4.4       Considering that the humanitarian needs of persons benefiting from subsidiary protection are not different from those of Convention refugees, UNHCR submits that there is no valid reason to treat these two categories of persons differently as regards their entitlement to family reunification. UNHCR's concern about the exclusion of beneficiaries of subsidiary protection from the scope of the Amended proposal is heightened by the absence of any provisions on the right to family reunion in the draft Directive on minimum standards for the qualification as a refugee or beneficiary of subsidiary protection.

 

 

 

 

 

Qualifying period of residence

 

4.5       The previous version of the Proposal exempted refugees from the need to complete a certain period of residence before allowing their family members to join them. The Amended Proposal makes this exemption discretionary.[13]

 

4.6       While it my be understood that a qualifying period of residence may be required for the family reunification of ordinary aliens, there is wide consensus that the reunification of the families of refugees should be treated as a matter of priority and that it should implemented as soon as possible. It is recalled in this connection that the Executive Committee of UNHCR has expressed the desirability that countries of asylum and countries of origin, “support the efforts of the High Commissioner to ensure that the reunification of separated refugee families takes place with the least possible delay”.[14]

 

5.         In addition, UNHCR wishes to submit the following suggestions for amendments to specific provisions of the present text:

 

Article 3, paragraph 1

 

5.1       According to this provision, a third-country national applying for family reunification with members of his or her family who are also third-country nationals, must possess a residence permit valid for one year or more, and must have “reasonable prospects of obtaining the right of permanent residence”. In connection with the latter requirement, the Proposal’s Explanatory Memorandum indicates that the aim of it is to exclude from the application of the Directive persons who stay only temporarily in the Member State, such as au pairs or exchange and placement students. 

 

5.2       In the light of the above explanation it may be concluded that refugees will always be eligible for family reunification. Nevertheless, in order to avoid any possible misunderstanding, UNHCR suggests that the text of the Directive should specifically provide that the requirement of having "reasonable prospects of obtaining the right of permanent residence" will not apply to persons admitted as refugees.

 

Article 16, paragraph 1(b)

5.3       According to this Article, Member States may withdraw or refuse to renew the residence permit granted to family members, in case the applicant and his or her family members do not or no longer live in a full marital or family relationship.

 

5.4       This provision is at variance with UNHCR’s longstanding position on this matter, as expressed in paragraph 187 of its Handbook on Procedures and Criteria for Determining Refugee Status. [15] UNHCR therefore strongly suggests that an exception in relation to refugees be included in the Directive. [16]

 

6.         UNHCR hopes that the concerns raised above will be given due consideration during the re-examination of the Proposal, and that the humanitarian principles to which mention has been made, specifically applicable to the treatment of refugees and other persons of concern to UNHCR, will be appropriately reflected in the final text.

 

 

 

(UNHCR Geneva)

10 September 2002



[1] The observations that follow relate mainly to the provisions contained in Chapter V of the Proposal –which specifically deals with refugees. However, comments and references are also made, where appropriate, to provisions contained in other Chapters.  

[2] Article 12, para.1.

[3] Article 11, para.2.

[4] Article 13, para.2 and Article  15.

[5] Article 14.

[6] Article 18.

[7] Article 10, para.3.

[8] Article 6, para.1.

[9] Article 10.

[10] Cf. Conclusions No. 24 (XXXII) of 1981, para.5; and No. 88 (XLX) of 1999, para. (b)(ii).

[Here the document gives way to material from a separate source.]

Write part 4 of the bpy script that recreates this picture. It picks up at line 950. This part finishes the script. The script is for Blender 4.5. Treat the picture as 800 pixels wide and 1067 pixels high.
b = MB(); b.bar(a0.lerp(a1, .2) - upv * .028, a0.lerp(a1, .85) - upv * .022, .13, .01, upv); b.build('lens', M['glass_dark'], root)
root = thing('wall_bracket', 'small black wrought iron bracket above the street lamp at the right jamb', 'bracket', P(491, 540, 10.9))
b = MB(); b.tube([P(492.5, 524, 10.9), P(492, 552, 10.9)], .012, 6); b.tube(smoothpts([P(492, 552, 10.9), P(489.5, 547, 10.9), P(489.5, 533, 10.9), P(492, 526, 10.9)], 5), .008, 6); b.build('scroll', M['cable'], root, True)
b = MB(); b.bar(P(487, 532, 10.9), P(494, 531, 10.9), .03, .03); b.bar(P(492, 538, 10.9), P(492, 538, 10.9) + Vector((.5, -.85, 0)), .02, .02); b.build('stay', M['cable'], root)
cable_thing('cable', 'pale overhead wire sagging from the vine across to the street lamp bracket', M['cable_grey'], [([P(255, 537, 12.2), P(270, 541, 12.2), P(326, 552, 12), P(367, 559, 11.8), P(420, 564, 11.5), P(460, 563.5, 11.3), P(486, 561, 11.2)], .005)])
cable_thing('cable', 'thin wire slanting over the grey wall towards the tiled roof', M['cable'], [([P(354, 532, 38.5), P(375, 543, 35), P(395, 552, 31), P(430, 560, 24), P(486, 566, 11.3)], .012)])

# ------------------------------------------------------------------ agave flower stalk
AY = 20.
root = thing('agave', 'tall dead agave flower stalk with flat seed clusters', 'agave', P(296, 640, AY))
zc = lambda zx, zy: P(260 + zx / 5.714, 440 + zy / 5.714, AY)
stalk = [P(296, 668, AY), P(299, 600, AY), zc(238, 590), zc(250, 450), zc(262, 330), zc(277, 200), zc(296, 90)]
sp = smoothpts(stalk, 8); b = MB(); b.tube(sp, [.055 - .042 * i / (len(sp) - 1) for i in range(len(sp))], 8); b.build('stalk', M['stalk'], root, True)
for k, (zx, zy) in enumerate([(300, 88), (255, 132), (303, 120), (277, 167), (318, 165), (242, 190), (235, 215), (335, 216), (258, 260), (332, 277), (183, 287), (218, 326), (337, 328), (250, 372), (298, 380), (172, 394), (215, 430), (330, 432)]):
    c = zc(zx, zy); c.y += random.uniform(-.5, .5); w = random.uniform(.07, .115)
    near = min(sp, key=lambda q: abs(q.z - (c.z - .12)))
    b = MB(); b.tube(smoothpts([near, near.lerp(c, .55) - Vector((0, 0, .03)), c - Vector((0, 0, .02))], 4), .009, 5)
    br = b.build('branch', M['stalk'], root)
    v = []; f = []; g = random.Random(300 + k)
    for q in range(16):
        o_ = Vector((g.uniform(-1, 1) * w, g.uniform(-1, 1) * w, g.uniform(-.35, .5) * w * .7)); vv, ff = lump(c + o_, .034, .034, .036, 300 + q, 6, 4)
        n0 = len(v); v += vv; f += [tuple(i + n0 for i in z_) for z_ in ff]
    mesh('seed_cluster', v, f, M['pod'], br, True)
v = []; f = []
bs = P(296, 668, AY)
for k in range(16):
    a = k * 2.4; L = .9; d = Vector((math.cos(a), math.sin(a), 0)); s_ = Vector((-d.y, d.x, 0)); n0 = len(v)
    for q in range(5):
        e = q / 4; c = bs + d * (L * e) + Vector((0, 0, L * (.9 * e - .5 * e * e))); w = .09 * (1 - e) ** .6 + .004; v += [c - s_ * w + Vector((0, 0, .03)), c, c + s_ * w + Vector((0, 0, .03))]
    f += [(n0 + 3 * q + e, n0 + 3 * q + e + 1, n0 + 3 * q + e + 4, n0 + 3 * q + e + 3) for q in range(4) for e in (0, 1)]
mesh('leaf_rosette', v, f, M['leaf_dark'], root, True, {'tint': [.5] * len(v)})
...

[11] Cf. UNHCR Handbook, para.185.

[12] Article 3, para.2(c).

[13] Article 12, para.2.

[14] Conclusion No. 24 (XXXII) of 1981, para.2.

[15] Paragraph 187 of UNHCR’s Handbook reads: “Where the unity of a refugee's family is destroyed by divorce, separation or death, dependants who have been granted refugee status on the basis of family unity will retain such refugee status unless they fall within the terms of a cessation clause; or if they do not have reasons other than those of personal convenience for wishing to retain refugee status; or if they themselves no longer wish to be considered as refugees”.

[16] UNHCR notes that Article 15(3) of the Amended Proposal provides for the issuance of an independent residence permit to family members in the case of widowhood, divorce, separation or death of any family member in the descending or ascending line. While that provision UNHCR goes some way towards meeting UNHCR’s concerns, it cannot be seen as sufficient insofar, according to this provision, Members States are under no obligation to issue such an independent residence permit before the person concerned has completed five years of residence in their territory. Before the completion of such period, the issuance of an independent residence permit to the member of the family remains a matter of administrative discretion.